The Math of Modern Conflict
Let’s look at the actual physics of modern warfare. A $2 billion aircraft carrier can be neutralized by a swarm of $50,000 anti-ship missiles or even cheaper underwater drones. The cost-to-kill ratio is catastrophically skewed against us.
- The Carrier: $13 billion to build, billions more to operate.
- The Threat: Thousands of autonomous drones costing less than a mid-sized sedan each.
Standard defense spending increases focus on the former. A contrarian, smarter approach would focus on the latter. But "drones and cyber-warfare" don't provide the same photo-op as a massive hull sliding into the water. We are paying for the optics of power, not the utility of it.
The Audit Black Hole
If you ran a business and told your investors you couldn't account for 25% of your inventory, you’d be in handcuffs. The Pentagon has failed every clean audit attempt since they were mandated to try.
In 2023, the DoD failed its sixth consecutive audit. They could only account for half of their $3.8 trillion in assets. When the White House asks for a "major increase," they are asking you to pour water into a sieve. We don't have a funding problem; we have a visibility problem.
- Misconception: High spending equals deterrence.
- Reality: Predictable, bloated spending signals to our adversaries exactly where our bureaucratic friction lies. They aren't scared of our budget; they are laughing at our overhead.
The False Choice Between Guns and Butter
The media loves the "Guns vs. Butter" narrative. They want you to believe the choice is between a new tank and a new school. This is a distraction.
The real trade-off is between Effectiveness and Waste.
If we applied the principles of "Lean Startup" to the Pentagon—killing failing programs quickly, favoring software over hardware, and diversifying the vendor base—we could likely have a military twice as capable at 70% of the current cost.
But that would require breaking the "Iron Triangle": the cozy relationship between the Pentagon, Congress, and defense lobbyists. Every dollar added to the budget reinforces this triangle. It makes it harder to change direction. It makes us more rigid.
Strategy Over Spending
We need to stop asking "How much?" and start asking "What for?"
If the goal is to counter a near-peer adversary, more M1 Abrams tanks won't help. We need decentralized command structures, hardened satellite networks, and the ability to produce cheap, autonomous systems at scale. None of that requires a "historic" increase in the total budget.
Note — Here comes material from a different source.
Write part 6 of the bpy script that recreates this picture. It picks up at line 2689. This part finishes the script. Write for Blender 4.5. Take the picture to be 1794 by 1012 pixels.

It requires a historic shift in allocation.
We are currently the guy who keeps buying more expensive locks for his front door while the back of the house is made of cardboard. We are obsessed with the "Big Fast Shiny" things because they look good on a campaign poster.
The Hard Truth About "Readiness"
I’ve seen the internal reports. Readiness isn't low because we lack money. Readiness is low because we are trying to maintain a global footprint designed for the 1950s with equipment that is too complex for 19-year-olds to maintain in the field without a civilian contractor present.
The complexity is the feature, not the bug. It ensures a "tail" of maintenance revenue for the contractors for the next 40 years. This is "rent-seeking" on a global scale.
When you hear "Major Increase in Defense Spending," you should hear "Major Increase in Entrenched Bureaucracy."
Stop falling for the idea that a bigger bill makes you safer. We are spending our way into a strategic corner. The more we invest in these massive, vulnerable platforms, the more we are forced to defend the indefensible.
True defense isn't found in a spreadsheet filled with zeros. It’s found in the ability to adapt faster than the enemy. Right now, our budget is the biggest obstacle to that adaptation.
Write the check if you want, but don't call it security. Call it what it is: a massive, recurring payment for a false sense of certainty in an uncertain world.